DATA PROVIDED:
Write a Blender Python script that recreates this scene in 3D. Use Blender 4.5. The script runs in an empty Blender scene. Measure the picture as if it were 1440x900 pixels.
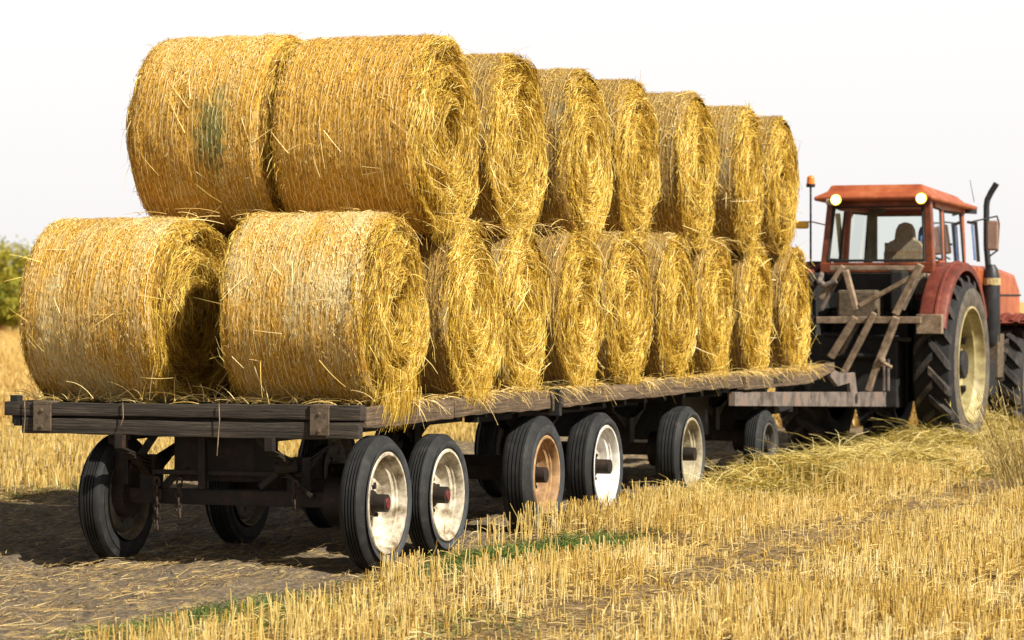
import bpy, bmesh, math, random
import numpy as np
from mathutils import Vector, Matrix
PI = math.pi
rng = np.random.default_rng(11); random.seed(11)
S = bpy.context.scene
C = S.collection

# ------------------------------------------------------------------ camera, sky, sun, exposure
CAMH = 1.63
cam = bpy.data.cameras.new('camera'); co = bpy.data.objects.new('camera', cam); C.objects.link(co)
co.location = (0, 0, CAMH); co.rotation_euler = (PI/2, 0, 0)
cam.lens = 105; cam.sensor_width = 36; cam.shift_y = -30/1440
cam.clip_start = 0.1; cam.clip_end = 3000
cam.dof.use_dof = True; cam.dof.focus_distance = 18.6; cam.dof.aperture_fstop = 4.2
S.camera = co

SUN_EL = math.radians(42)
sd = Vector((0.70, -0.58, 0)).normalized()                # direction towards the sun, over the ground
sunvec = Vector((sd.x*math.cos(SUN_EL), sd.y*math.cos(SUN_EL), math.sin(SUN_EL)))
sl = bpy.data.lights.new('sun', 'SUN'); so = bpy.data.objects.new('sun', sl); C.objects.link(so)
sl.energy = 5.0; sl.angle = math.radians(0.6); sl.color = (1.0, 0.945, 0.83)
so.rotation_euler = sunvec.to_track_quat('Z', 'Y').to_euler()
so.location = (10, -10, 20)

w = bpy.data.worlds.new('World'); S.world = w; w.use_nodes = True
nt = w.node_tree; nt.nodes.clear()
sky = nt.nodes.new('ShaderNodeTexSky'); sky.sky_type = 'NISHITA'; sky.sun_disc = False
sky.sun_elevation = SUN_EL; sky.sun_rotation = math.atan2(sd.x, sd.y)
sky.dust_density = 4.0; sky.air_density = 1.0
hs = nt.nodes.new('ShaderNodeHueSaturation'); hs.inputs['Saturation'].default_value = 0.10
mixw = nt.nodes.new('ShaderNodeMix'); mixw.data_type = 'RGBA'; mixw.inputs[0].default_value = 0.72
tc = nt.nodes.new('ShaderNodeTexCoord'); sep = nt.nodes.new('ShaderNodeSeparateXYZ')
rmp = nt.nodes.new('ShaderNodeValToRGB')                  # thin white haze layer: brightest towards the horizon
rmp.color_ramp.elements[0].position = 0.0; rmp.color_ramp.elements[0].color = (9.1, 8.88, 8.80, 1)
rmp.color_ramp.elements[1].position = 0.40; rmp.color_ramp.elements[1].color = (.75, .78, .84, 1)
e = rmp.color_ramp.elements.new(0.14); e.color = (9.1, 8.88, 8.80, 1)
nt.links.new(tc.outputs['Generated'], sep.inputs[0]); nt.links.new(sep.outputs['Z'], rmp.inputs[0])
nt.links.new(sky.outputs[0], hs.inputs['Color'])
nt.links.new(hs.outputs[0], mixw.inputs[6]); nt.links.new(rmp.outputs[0], mixw.inputs[7])
bg = nt.nodes.new('ShaderNodeBackground'); bg.inputs[1].default_value = 0.085
out = nt.nodes.new('ShaderNodeOutputWorld')
nt.links.new(mixw.outputs[2], bg.inputs[0]); nt.links.new(bg.outputs[0], out.inputs[0])

S.view_settings.view_transform = 'Standard'; S.view_settings.look = 'None'
S.view_settings.exposure = 0.72; S.view_settings.gamma = 1.0
S.render.engine = 'CYCLES'
S.cycles.max_bounces = 6; S.cycles.transparent_max_bounces = 12

# ------------------------------------------------------------------ frames
TH = math.radians(20)
O = np.array([-0.697, 18.3])
RX = np.array([math.cos(TH), -math.sin(TH)])              # wagon frame: x = to the right, y = forward
RY = np.array([math.sin(TH), math.cos(TH)])
def W2(x, y):
    p = O + x*RX + y*RY
    return (float(p[0]), float(p[1]))
def toL(X, Y):                                            # world -> wagon frame (arrays)
    dx = X-O[0]; dy = Y-O[1]
    return dx*RX[0]+dy*RX[1], dx*RY[0]+dy*RY[1]

# ------------------------------------------------------------------ materials
MATS = {}
def newmat(name):
    m = bpy.data.materials.new(name); m.use_nodes = True
    t = m.node_tree; b = t.nodes['Principled BSDF']; MATS[name] = m
    return m, t, b
def ramp(t, stops, fac):
    r = t.nodes.new('ShaderNodeValToRGB'); el = r.color_ramp.elements
    while len(el) > 1: el.remove(el[-1])
    el[0].position = stops[0][0]; el[0].color = (*stops[0][1], 1)
    for p, c in stops[1:]:
        q = el.new(p); q.color = (*c, 1)
    t.links.new(fac, r.inputs[0]); return r.outputs[0]
def noise(t, scale, vec=None, detail=4, rough=0.6, dist=0.0):
    n = t.nodes.new('ShaderNodeTexNoise'); n.inputs['Scale'].default_value = scale
    n.inputs['Detail'].default_value = detail; n.inputs['Roughness'].default_value = rough
    n.inputs['Distortion'].default_value = dist
    if vec is not None: t.links.new(vec, n.inputs['Vector'])
    return n.outputs['Fac']
def objvec(t, scale=(1,1,1), kind='Object', rnd=True):
    c = t.nodes.new('ShaderNodeTexCoord'); v = c.outputs[kind]
    if rnd:
        oi = t.nodes.new('ShaderNodeObjectInfo'); mu = t.nodes.new('ShaderNodeMath'); mu.operation = 'MULTIPLY'
        mu.inputs[1].default_value = 37.0; t.links.new(oi.outputs['Random'], mu.inputs[0])
        ad = t.nodes.new('ShaderNodeVectorMath'); ad.operation = 'ADD'
        t.links.new(v, ad.inputs[0]); t.links.new(mu.outputs[0], ad.inputs[1]); v = ad.outputs[0]
    mp = t.nodes.new('ShaderNodeMapping'); mp.inputs['Scale'].default_value = scale
    t.links.new(v, mp.inputs['Vector']); return mp.outputs[0]
def mix(t, fac, a, b, mode='MIX'):
    n = t.nodes.new('ShaderNodeMix'); n.data_type = 'RGBA'; n.blend_type = mode
    for s, i in ((fac, 0), (a, 6), (b, 7)):
        if isinstance(s, (int, float)): n.inputs[i].default_value = s
        elif isinstance(s, tuple): n.inputs[i].default_value = (*s, 1)
        else: t.links.new(s, n.inputs[i])
    return n.outputs[2]
def bump(t, b, h, strength=0.5, dist=0.01):
    n = t.nodes.new('ShaderNodeBump'); n.inputs['Strength'].default_value = strength
    n.inputs['Distance'].default_value = dist
    t.links.new(h, n.inputs['Height']); t.links.new(n.outputs[0], b.inputs['Normal'])
def smooth(t, v, a, b):
    n = t.nodes.new('ShaderNodeMapRange'); n.inputs[1].default_value = a; n.inputs[2].default_value = b
    n.interpolation_type = 'SMOOTHSTEP'; t.links.new(v, n.inputs[0]); return n.outputs[0]

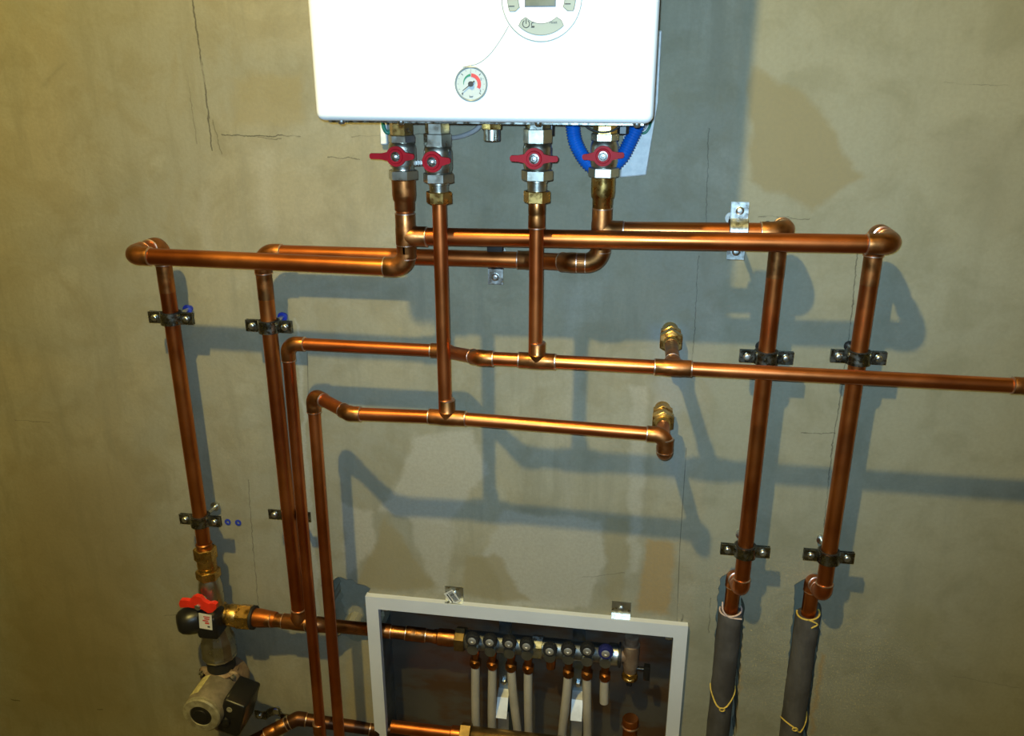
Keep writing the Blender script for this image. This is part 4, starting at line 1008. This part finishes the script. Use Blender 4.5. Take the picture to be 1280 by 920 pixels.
# ------------------------------------------------------------------ insulated pipes in the wall chases
def insulated(xc, py_top, px_top, d_c, lab, wire_px, wire_col, wlab, top_m, tlab):
    zt_ = zat(px_top, py_top, 0.012); r = 0.0235; b_ = bmesh.new()
    n = 40; rings = []
    rr = random.Random(int(px_top)); prof = [(0.0, r)]
    k = 0.02
    while k < zt_-0.02: prof.append((k, r+rr.uniform(-0.0012, 0.0010))); k += 0.03
    prof += [(zt_-0.004, r), (zt_, r-0.002), (zt_-0.001, 0.0155)]
    lathe(b_, (xc, d_c, 0), ZP, prof, 32)
    sl = tag(obj('pipe_insulation', b_, 'insul'), lab, 'pipe insulation', 'grey foam pipe sleeves')
    pts = [Vector((xc+(r+0.0014)*math.cos(a), d_c-(r+0.0014)*math.sin(a), 0)) for a in [math.radians(t) for t in (185, 160, 120, 90, 60, 20, -5)]]
    zs = [spot(x, y, 0.02).z for x, y in wire_px]
    for p_, z_ in zip(pts, zs): p_.z = z_
    b_ = bmesh.new(); sweep(b_, smooth_path(pts, 6), 0.0016, 8)
    lo_ = pts[3]; sweep(b_, [lo_+Vector((0.005*math.cos(t), -0.002, 0.004*math.sin(t)-0.001)) for t in [2*PI*q/12 for q in range(12)]], 0.0014, 8, closed=True)
    tag(obj('binding_wire', b_, 'yellow'), wlab, 'wire', 'yellow binding wires')
    b_ = bmesh.new(); sweep(b_, [Vector((xc+0.021*math.cos(t), d_c-0.021*math.sin(t), zt_+0.003+0.004*math.cos(t*1.0+0.6))) for t in [math.radians(-20+220*q/20) for q in range(21)]], 0.0017, 8)
    if top_m == 'pinkwire': sweep(b_, smooth_path([Vector((xc-0.019, d_c-0.014, zt_+0.028)), Vector((xc-0.017, d_c-0.02, zt_+0.012)), Vector((xc-0.004, d_c-0.0215, zt_-0.001)), Vector((xc+0.02, d_c-0.02, zt_-0.004))], 8), 0.0016, 8)
    else: sweep(b_, smooth_path([Vector((xc-0.004, d_c-0.0225, zt_+0.002)), Vector((xc+0.014, d_c-0.023, zt_-0.006)), Vector((xc+0.004, d_c-0.0232, zt_-0.016))], 8), 0.0016, 8)
    tag(obj('binding_wire', b_, top_m), tlab, 'wire')
insulated(R1X-0.0045, 768, 917, 0.0, 'grey foam sleeve on the inner right riser, left one of the two',
          [(889, 862), (893, 868), (899, 880), (905, 884), (910, 880), (914, 872), (918, 866)], 'yellow', 'yellow wire knotted around the left foam sleeve', 'pinkwire', 'pale pink wire around the top of the left foam sleeve')
insulated(R2X-0.0045, 772, 1012, 0.0, 'grey foam sleeve on the far-right riser, right one of the two',
          [(975, 905), (979, 903), (985, 904), (992, 908), (996, 914), (1000, 906), (1004, 898)], 'yellow', 'yellow wire tied around the right foam sleeve near the bottom edge', 'yellow', 'yellow wire at the top of the right foam sleeve')
for o in list(C.objects):
    for k in ('label', 'category'):
        if o.parent is not None and k in o.keys() and k == 'category': del o[k]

WORK TO BE COMPLETED: Pictures stay out. Print the data exactly, from its first line through the line containing "C = S.collection".

TASK RESULT:
Write a Blender Python script that recreates this scene in 3D. Use Blender 4.5. The script runs in an empty Blender scene. Measure the picture as if it were 1440x900 pixels.
import bpy, bmesh, math, random
import numpy as np
from mathutils import Vector, Matrix
PI = math.pi
rng = np.random.default_rng(11); random.seed(11)
S = bpy.context.scene
C = S.collection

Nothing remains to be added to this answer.